I will append my queries and tidy up the data.

I concatenate my expense data.

Now I just need to tidy my data.

I have decided I want to see expenses that are greater than 30. I could do this using the filter on amount, but for this example, I will use Python instead.

There is an option to ‘Run Python Script’ on the ‘Transform’ tab.  The description of this option is ‘Use Python to transform and shape your data.  Python needs to be installed for you to add a Python script’.

The Python code for this would be:

import pandas as pd

dataset_filtered = dataset.query(‘Amount > 30’)

The results are not quite what I am looking for!

The error says:

Formula.Firewall: Query 'python_data' (step 'Run Python script') references other queries or steps, so it may not directly access a data source. Please rebuild this data combination.

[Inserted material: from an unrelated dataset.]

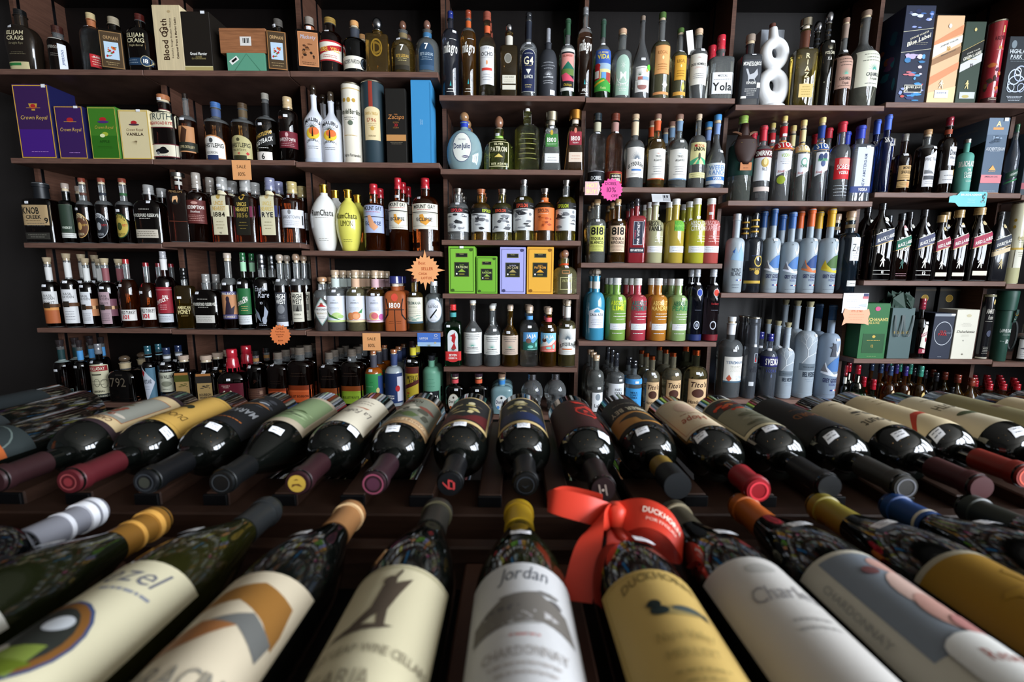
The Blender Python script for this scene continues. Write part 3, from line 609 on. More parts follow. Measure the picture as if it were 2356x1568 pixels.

This is actually a Power Query error, and nothing to do with Python.  The message is confusing, and it’s down to having the append earlier in the process.  Normally, when this error is encountered in Power Query, it is possible to move the offending steps to another query, but in this case, even if I put all the other steps in another query and use that as a source for the ‘Run Python script’ step, I get the same error.  At the moment, I can’t use a Python script on appended data.

I’ll avoid the append altogether in this example, by bringing in the merged data from an Excel workbook:

I enter my Python script again and create the step. This time I get a message about privacy:

I need to set the data sources to Public so that Python and Power BI will work together.

Once I’ve set the levels, I can continue.

I need to give permission for the script to run.

I only have to give permission once for each new script I run.

I have two rows, once for ‘dataset’ and one for ‘dataset_filtered’. I click on ‘dataset_filtered’.

I can see all the expenses that are more than 30.